No cinema não é diferente. Há alguns dias a Disney anunciou a notícia de escalar atriz afrodescendente para o filme ‘A Pequena Sereia’ e logo gerou polêmica. A escolhida para interpretar Ariel na adaptação foi a cantora americana Halle Bailey, de 19 anos. Branca e ruiva na primeira versão, a Ariel da Disney será negra na versão humana.

Não há novidade nas reações quando se tem o anúncio de uma mulher negra para fazer o papel de uma personagem que todo mundo imagina que seja branca, mesmo quando se tratam de seres místicos e não humanos, como é o caso da sereia. É como se determinados papéis, de princesas a rainhas, de postos de poder a posições de relevância, estivessem reservados aos brancos. De modo geral, negros ocupam posições subalternas, na vida real e na televisão.

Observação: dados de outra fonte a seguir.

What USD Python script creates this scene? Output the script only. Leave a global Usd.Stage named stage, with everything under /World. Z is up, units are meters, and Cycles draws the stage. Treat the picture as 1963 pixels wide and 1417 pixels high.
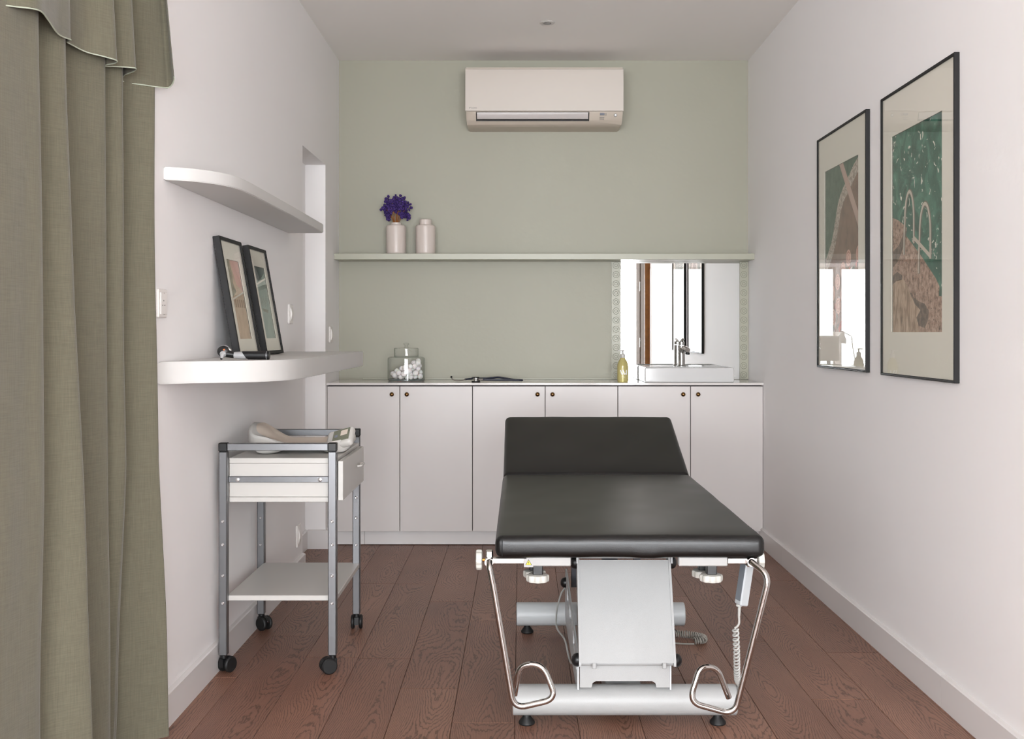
import math, random
import numpy as np, trimesh, manifold3d
from shapely.geometry import Polygon, Point, box as sbox
from shapely import affinity
import usdkit, meshkit
from pxr import Usd, UsdGeom, UsdLux, UsdShade, Gf, Sdf

stage = Usd.Stage.CreateInMemory()
UsdGeom.SetStageUpAxis(stage, 'Z'); UsdGeom.SetStageMetersPerUnit(stage, 1.0)
UsdGeom.Xform.Define(stage, '/World'); UsdGeom.Scope.Define(stage, '/World/Looks')
rng = random.Random(7); nrng = np.random.default_rng(7)
PI = math.pi

# ------------------------------------------------------------------ camera, sky, window light, exposure
cam = UsdGeom.Camera.Define(stage, '/World/camera')
cam.AddTranslateOp().Set((0, 0, 1.176)); cam.AddRotateXOp().Set(90.0)
cam.CreateHorizontalApertureAttr(36.0); cam.CreateVerticalApertureAttr(36.0*1417/1963)
cam.CreateFocalLengthAttr(36.0*2150/1963)
cam.CreateHorizontalApertureOffsetAttr(-15.5/1963*36); cam.CreateVerticalApertureOffsetAttr(-70.5/1963*36)
cam.CreateClippingRangeAttr((0.05, 200.0))
cam.CreateExposureAttr(0.56)

sky = UsdLux.DomeLight.Define(stage, '/World/sky'); sky.CreateIntensityAttr(1.2); sky.CreateColorAttr((0.86, 0.92, 1.0))
WIN = [(-2.95, -1.835, 0.5, 2.1, 14), (-1.775, -0.55, 0.5, 2.1, 14), (-0.45, 0.85, 0.5, 2.1, 17), (1.02, 2.0, 0.12, 2.1, 17)]
YW = -2.6
for i, (x0, x1, z0, z1, power) in enumerate(WIN):      # daylight standing outside each window of the room
    L = UsdLux.RectLight.Define(stage, '/World/daylight_%03d' % i)
    L.AddTranslateOp().Set(((x0+x1)/2, YW-0.16, (z0+z1)/2)); L.AddRotateXOp().Set(90.0)
    L.CreateWidthAttr(x1-x0+.1); L.CreateHeightAttr(z1-z0+.1)
    L.CreateIntensityAttr(power); L.CreateColorAttr((0.945, 0.975, 1.0))

# ------------------------------------------------------------------ helpers: names, things, parts
used = {}
LOC = {}
def numbered(parent, name):
    k = (parent, name); n = used.get(k, 0); used[k] = n+1
    return '%s/%s' % (parent, name if n == 0 else '%s_%03d' % (name, n))
def path_of(p): return str(p.GetPath()) if p is not None else '/World'
def tag(prim, label=None, cat=None, group=None, kind=None):
    p = prim.GetPrim() if hasattr(prim, 'GetPrim') else prim
    for k, v in (('label', label), ('category', cat), ('group', group), ('kind', kind)):
        if v: p.SetCustomDataByKey(k, v)
    return p
def thing(name, label=None, cat=None, loc=(0, 0, 0), group=None, kind=None):
    path = numbered('/World', name)
    x = UsdGeom.Xform.Define(stage, path); x.AddTranslateOp().Set(tuple(float(v) for v in loc))
    LOC[path] = np.array(loc, float)
    return tag(x.GetPrim(), label, cat, group, kind)
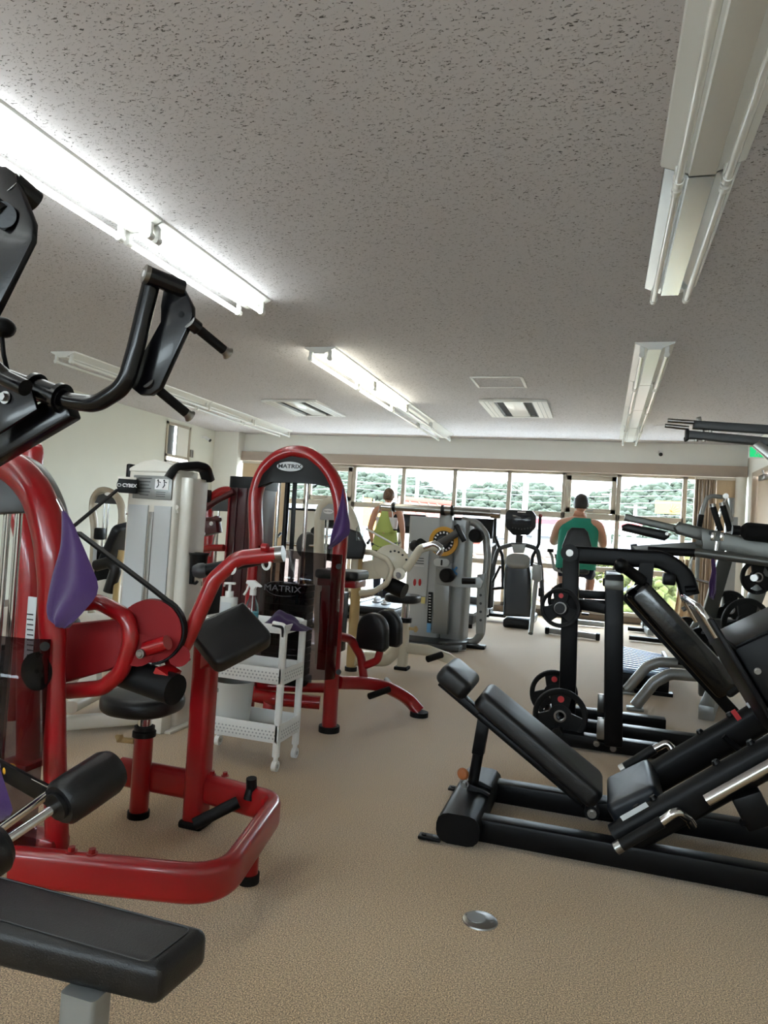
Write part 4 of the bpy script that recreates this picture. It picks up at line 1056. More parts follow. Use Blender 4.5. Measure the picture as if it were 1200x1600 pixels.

Halle Bailey possui as características necessárias para desempenhar o papel, como afirmou o próprio diretor do filme que a escalou, mas a cor de sua pele foi o motivo da resistência, desprezo e críticas do público. Eles reivindicavam “fidelidade a primeira versão do filme”, mas o fato é que o racismo está tão enraizado que é de causar estranheza quando uma mulher negra é escalada para ser o protagonista. Além disso, notem como o talento da atriz e cantora é ignorado, pois a competência da mulher negra é questionada e com isso vem a necessidade de provar, incontáveis vezes, o nosso conhecimento, que somos boas profissionais, inteligentes e bonitas.

Segundo o estudo brasileiro “A Cara do Cinema Nacional” produzido pela Universidade Estadual do Rio de Janeiro, as negras apareceram em menos de dois a cada dez longas-metragens entre os anos de 2002 e 2012. No mesmo período nenhum dos filmes nacionais de maior bilheteria teve uma mulher negra na direção ou como roteirista. Atrizes negras e pardas são apenas 4,4% do elenco principal.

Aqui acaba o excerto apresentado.